> **WHAT TO DO**:
Whenever a line contains the string "Blender", copy it out of the entries.

━━━━

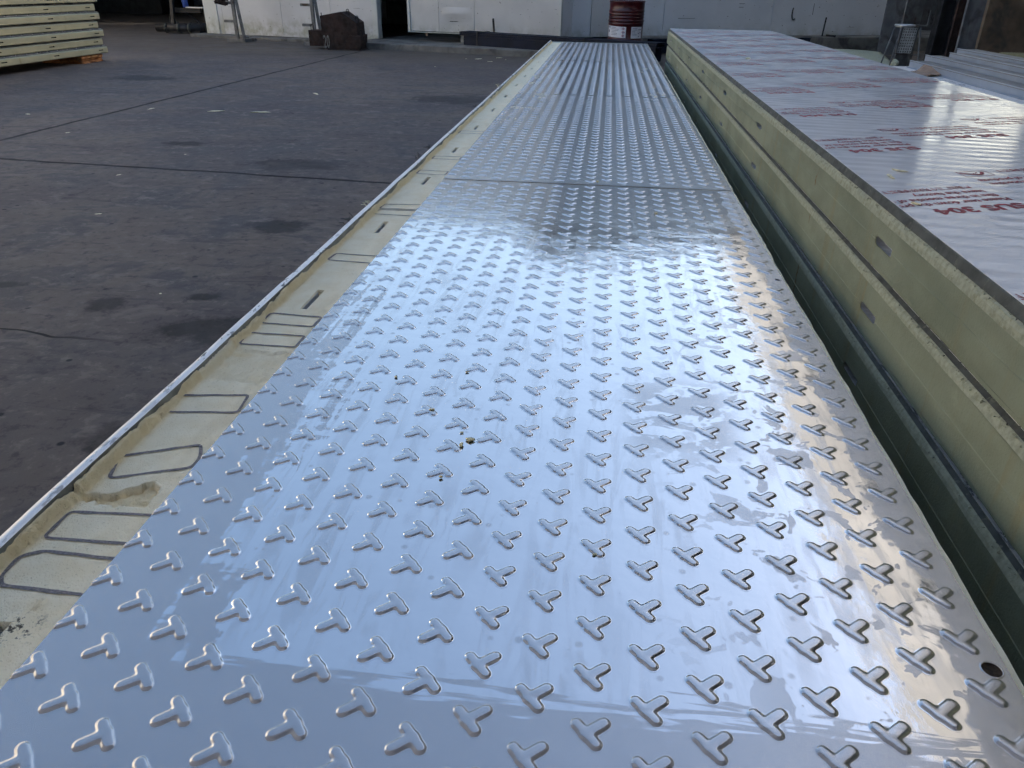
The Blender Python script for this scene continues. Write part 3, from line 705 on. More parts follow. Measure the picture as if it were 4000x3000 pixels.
# hand-drawn marker outlines on the foam
OUT = [([(-.687, 1.035), (-.574, 1.052), (-.567, .994), (-.681, .979)], 1),
       ([(-.684, .847), (-.580, .894), (-.564, .863), (-.564, .834), (-.667, .793)], 1),
       ([(-.562, .723), (-.673, .716), (-.673, .662), (-.562, .666)], 0),
       ([(-.561, .637), (-.655, .640), (-.679, .627), (-.676, .590), (-.664, .577), (-.561, .576)], 0),
       ([(-.680, 1.400), (-.565, 1.395), (-.566, 1.344), (-.679, 1.348)], 1), ([(-.683, 1.298), (-.566, 1.299), (-.566, 1.246), (-.681, 1.245)], 1),
       ([(-.561, 1.800), (-.671, 1.805), (-.677, 1.752), (-.561, 1.744)], 0), ([(-.561, 2.313), (-.678, 2.301), (-.681, 2.250), (-.561, 2.256)], 0),
       ([(-.561, 2.244), (-.678, 2.236), (-.681, 2.186), (-.561, 2.183)], 0), ([(-.677, 2.80), (-.566, 2.797), (-.568, 2.738), (-.679, 2.741)], 1),
       ([(-.676, 3.062), (-.563, 3.068), (-.566, 3.012), (-.679, 3.009)], 1), ([(-.561, 3.66), (-.676, 3.66), (-.678, 3.60), (-.561, 3.60)], 0)]
def round_path(pts, closed, r=.009, n=5):
    out = []; m_ = len(pts)
    for i in range(m_):
        p = np.array(pts[i], float)
        if not closed and i in (0, m_-1): out.append(p); continue
        a = np.array(pts[i-1], float); b = np.array(pts[(i+1) % m_], float)
        da = (a-p); db = (b-p); la = np.hypot(*da); lb = np.hypot(*db); rr = min(r, la*.4, lb*.4)
        p0 = p+da/la*rr; p1 = p+db/lb*rr
        for t in np.linspace(0, 1, n): out.append((1-t)**2*p0+2*t*(1-t)*p+t*t*p1)
    if closed: out.append(out[0])
    Q = [out[0]]
    for q in out[1:]:
        d = np.hypot(*(q-Q[-1])); m2 = max(1, int(d/.006))
        Q += [Q[-1]+(q-Q[-1])*k/m2 for k in range(1, m2+1)]
    return np.array(Q)
for oi, (pts, cl) in enumerate(OUT):
    Q = round_path(pts, cl); n_ = len(Q); Q = Q + np.c_[vnoise(n_, 4, oi*3, .0006), vnoise(n_, 4, oi*3+1, .0006)]
    d = np.gradient(Q, axis=0); d /= np.hypot(*d.T)[:, None]+1e-9; nn = np.c_[-d[:, 1], d[:, 0]]
    wdt = .0026 + vnoise(n_, 3, oi+90, .0005)
    P = np.zeros((n_, 2, 3)); P[:, 0, :2] = Q+nn*wdt[:, None]; P[:, 1, :2] = Q-nn*wdt[:, None]; P[:, :, 2] = FZ+.0011
    grid_mesh('marker_outline', P, 'marker', tp, False)

# two plain panels and battens carrying it
for i, zt in enumerate((-.152, -.303)):
    lb = ['plain insulated panel lying directly under the tread plate panel', 'plain insulated panel lying lowest, on thin battens under the tread plate panel'][i]
    t_ = thing('insulated_panel', lb, 'panel', (-.12, 5, zt-.149), 0, 'panels under the tread plate')
    k = MB().box(-.70+.01*i, .462-.004*i, Y0+.05, YEND-.05*i, zt-.146, zt-.003); k.build('foam_core', 'foam_olive', t_)
    for z_ in (zt-.003, zt-.149): k = MB().box(-.703+.01*i, .464-.004*i, Y0+.048, YEND-.05*i+.002, z_, z_+.0028); k.build('steel_skin', 'edge_paint', t_)
for y_, w_ in ((1.0, 'nearest'), (3.3, 'second nearest'), (5.6, 'middle'), (7.9, 'second farthest'), (9.5, 'farthest')):
    tag(MB().box(-.69, .45, y_-.06, y_+.06, G, G+.0178).build('timber_batten', 'timber_grey'), 'thin grey timber batten on the ground under the tread plate panel, %s of five' % w_, 'batten', 'battens under the tread plate')

# ================================================================== RIGHT-HAND STACK
PW = 1.035
def stack_panel(name, label, x0, zt, ya, yb, slots, foam='foam_olive', film_=False, dirn=1, width=PW, T_=.149, hair=True, group=None, seed=0, burr_n=700, slot_mat='zinc', lip=.0185):
    """panel whose detailed long edge faces -X (dirn=1) or +X (dirn=-1)"""
    q = T_/.149
    t_ = thing(name, label, 'panel', (x0+dirn*width/2, (ya+yb)/2, zt-T_), 0, group)
    X_ = lambda d: x0 + dirn*d
    n_ = max(8, int((yb-ya)/.03)); ys_ = np.linspace(ya, yb, n_)
    w1 = vnoise(n_, 7, seed+1, .0012); w2 = vnoise(n_, 2, seed+2, .0012)
    def strip(nm, pr, mat, wx=0.0, wz=0.0, smooth=False):
        P_ = np.zeros((n_, len(pr), 3)); P_[:, :, 1] = ys_[:, None]
        for i, (d, z) in enumerate(pr):
            P_[:, i, 0] = X_(d) + wx*(w1+w2)*(1 if 0 < i < len(pr)-1 else .3); P_[:, i, 2] = zt+z*q + wz*w2
        if dirn < 0: P_ = P_[:, ::-1]
        return grid_mesh(nm, P_, mat, t_, smooth)
    strip('steel_lip', [(.0135, -.0006), (.0120, -.0016), (.0105, -.0035), (.0060, -lip), (.0075, -lip-.0015)], 'lip_steel')
    strip('foam_bevel', [(.0075, -lip-.001), (.0040, -lip-.004), (.0014, -lip-.011), (.0002, -.0415 if lip > .01 else -.026)], 'foam_chalk', 1.0, .6)
    # flat foam face with rectangular openings for the cam locks
    zb = [-.0413 if lip > .01 else -.0258, -.0738, -.0818, -.083, -.0842, -.0922, -.130]
    zs0, zs1 = -.0738, -.0922
    ycut = sorted(set([ya, yb] + [v for s in slots for v in (s-.052, s+.052)] + list(np.arange(ya+.4, yb, .4))))
    k_ = MB()
    def xf(z): return X_(-.0011 if abs(z+.083) < 1e-6 else 0.0)
    def quad(y0_, y1_, z0_, z1_): k_.add([(xf(z0_), y0_, zt+z0_*q), (xf(z0_), y1_, zt+z0_*q), (xf(z1_), y1_, zt+z1_*q), (xf(z1_), y0_, zt+z1_*q)], [(0, 1, 2, 3)])
    for a_, b_ in zip(ycut[:-1], ycut[1:]):
        if b_-a_ < 1e-5: continue
        mid_ = (a_+b_)/2; hole = any(abs(mid_-s) < .0519 for s in slots)
        for i in range(len(zb)-1):
            if hole and zb[i] <= zs0+1e-9 and zb[i+1] >= zs1-1e-9: continue
            quad(a_, b_, zb[i], zb[i+1])
    k_.build('foam_face', foam, t_)
    strip('lower_bevel', [(0, -.130), (.0012, -.138), (.010, -.1455), (.013, -.1475)], foam, .7, .3)
    strip('lower_skin_edge', [(.012, -.1462), (.0115, -.1475), (.013, -.1488)], 'lip_steel')
    k_ = MB().box(min(X_(.03), X_(width)), max(X_(.03), X_(width)), ya+.002, yb-.002, zt-.1462*q, zt-.0012); k_.build('foam_core', foam, t_)
    k_ = MB().box(min(X_(.003), X_(.03)), max(X_(.003), X_(.03)), yb-.004, yb-.001, zt-.135*q, zt-.02*q); k_.build('end_face', foam, t_)
    k_ = MB().box(min(X_(.0128), X_(width+.002)), max(X_(.0128), X_(width+.002)), ya, yb, zt-.0011, zt); top = k_.build('film_skin' if film_ else 'steel_skin', 'film' if film_ else 'edge_paint', t_)
    k_ = MB().box(min(X_(.013), X_(width)), max(X_(.013), X_(width)), ya, yb, zt-.1488*q, zt-.1477*q); k_.build('steel_skin', 'lip_steel', t_)
    for s in slots:      # galvanised or shade-black pocket behind the opening, a little smaller than the hole and round-nosed
        k_ = MB(); L2 = .051; z0_, z1_ = zt+(zs1+.0006)*q, zt+(zs0-.0006)*q; zc = (z0_+z1_)/2; hh = (z1_-z0_)/2
        ring = [(s-L2+hh+hh*math.cos(a), zc+hh*math.sin(a)) for a in np.linspace(math.pi/2, 3*math.pi/2, 7)] + [(s+L2-hh+hh*math.cos(a), zc+hh*math.sin(a)) for a in np.linspace(-math.pi/2, math.pi/2, 7)]
        outr = [((s-L2-.0012) if i < 7 else (s+L2+.0012), (zt+zs0*q+.001) if (i in (0, 1, 2, 11, 12, 13)) else ((zt+zs1*q-.001) if i in (4, 5, 6, 7, 8, 9) else zc)) for i in range(14)]
        fr = [(X_(.0016), y_, z_) for y_, z_ in ring]; bk = [(X_(.020), y_, z_) for y_, z_ in ring]; of = [(X_(.0018), y_, z_) for y_, z_ in outr]
        nn = 14; k_.add(fr+bk+of, [(i, (i+1) % nn, nn+(i+1) % nn, nn+i) for i in range(nn)] + [tuple(range(nn, 2*nn))])
        c_ = k_.build('cam_lock_slot', slot_mat, t_)
        k2 = MB().add(fr+of, [(i, (i+1) % nn, nn+(i+1) % nn, nn+i) for i in range(nn)]); k2.build('slot_surround', foam, c_)
    if hair:
        k_ = MB(); r_ = random.Random(seed)
        for i in range(burr_n):
            y_ = ya + (yb-ya)*r_.random()**1.9; d = .002+.010*r_.random(); z_ = zt-(lip+.006*r_.random())*q; l_ = .004+.009*r_.random()**2; w_ = .0010+.0016*r_.random()
            if r_.random() < .4: z_ = zt-(.132+.012*r_.random())*q; d = .002+.004*r_.random()
            k_.add([(X_(d), y_-w_, z_), (X_(d), y_+w_, z_), (X_(d-.0015-.003*r_.random()), y_+l_*(r_.random()-.5)*1.5, z_+l_*(r_.random()-.35)), (X_(d+.003), y_, z_-.001)], [(0, 1, 2), (1, 3, 2), (3, 0, 2)])
        tag(k_.build('trim_burrs', 'burr', t_), kind='stuff')
        k_ = MB()
        for i in range(burr_n//2):
            y_ = ya + (yb-ya)*r_.random()**1.9; d = .006-.004*r_.random(); z_ = zt-(lip+.002+.006*r_.random())*q; s_ = .0012+.0028*r_.random()**2
            P_ = [(X_(d+a*s_*(.6+.6*r_.random())), y_+b*s_*(.7+.9*r_.random()), z_+c*s_*(.6+.7*r_.random())) for a, b, c in ((-1, 0, 0), (1, 0, 0), (0, 1, 0), (0, -1, 0), (0, 0, 1), (0, 0, -1))]
            k_.add(P_, [(0, 2, 4), (2, 1, 4), (1, 3, 4), (3, 0, 4), (2, 0, 5), (1, 2, 5), (3, 1, 5), (0, 3, 5)])
        tag(k_.build('foam_crumbs', 'foam_chalk', t_), kind='stuff')
    return t_, top
RS = [.232, .081, -.072, -.224]
RL = ['top panel of the right stack, its steel face under film printed in red', 'second panel from the top of the right stack, pale olive foam edge with lock slots', 'third panel from the top of the right stack, half hidden beside the tread sheets', 'lowest panel of the right stack, deep in the dark gap']
for i, zt in enumerate(RS):
    off = [0, 1.5, 1.2, .8][i]*.01*(1 if i else 0)
    ta, tops = stack_panel('insulated_panel', RL[i], XS+.003*(i % 2), zt, -.6, 8.64-.03*i, [1.598+s for s in (0, 1.515, 2.53, 3.57, 4.53, 5.54, 6.5)] + [.1], film_=(i == 0), group='panels of the right stack', seed=40+i*7, burr_n=[900, 900, 500, 60][i], lip=.0185 if i == 0 else .0075)
    if i == 0: ptop, film_o = ta, tops
for y_, w_ in ((.0, 'nearest'), (2.2, 'second nearest'), (4.4, 'middle'), (6.6, 'second farthest'), (8.3, 'farthest')):
    tag(MB().box(XS+.05, XS+PW-.02, y_-.05, y_+.05, G, RS[3]-.1492).build('timber_bearer', 'timber_grey', bevel=.004), 'grey timber bearer on the ground under the right stack, %s of five' % w_, 'bearer', 'bearers under the right stack')

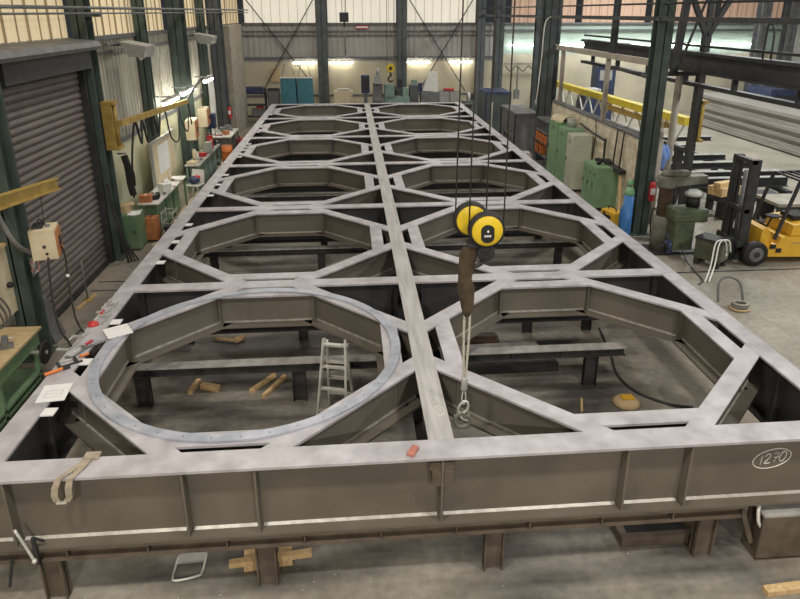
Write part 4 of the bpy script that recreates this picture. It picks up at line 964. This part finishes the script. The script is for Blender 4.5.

━━━━

> **RIGHT ANSWER**:
The Blender Python script for this scene continues. Write part 3, from line 705 on. More parts follow. Measure the picture as if it were 4000x3000 pixels.
Write part 4 of the bpy script that recreates this picture. It picks up at line 964. This part finishes the script. The script is for Blender 4.5.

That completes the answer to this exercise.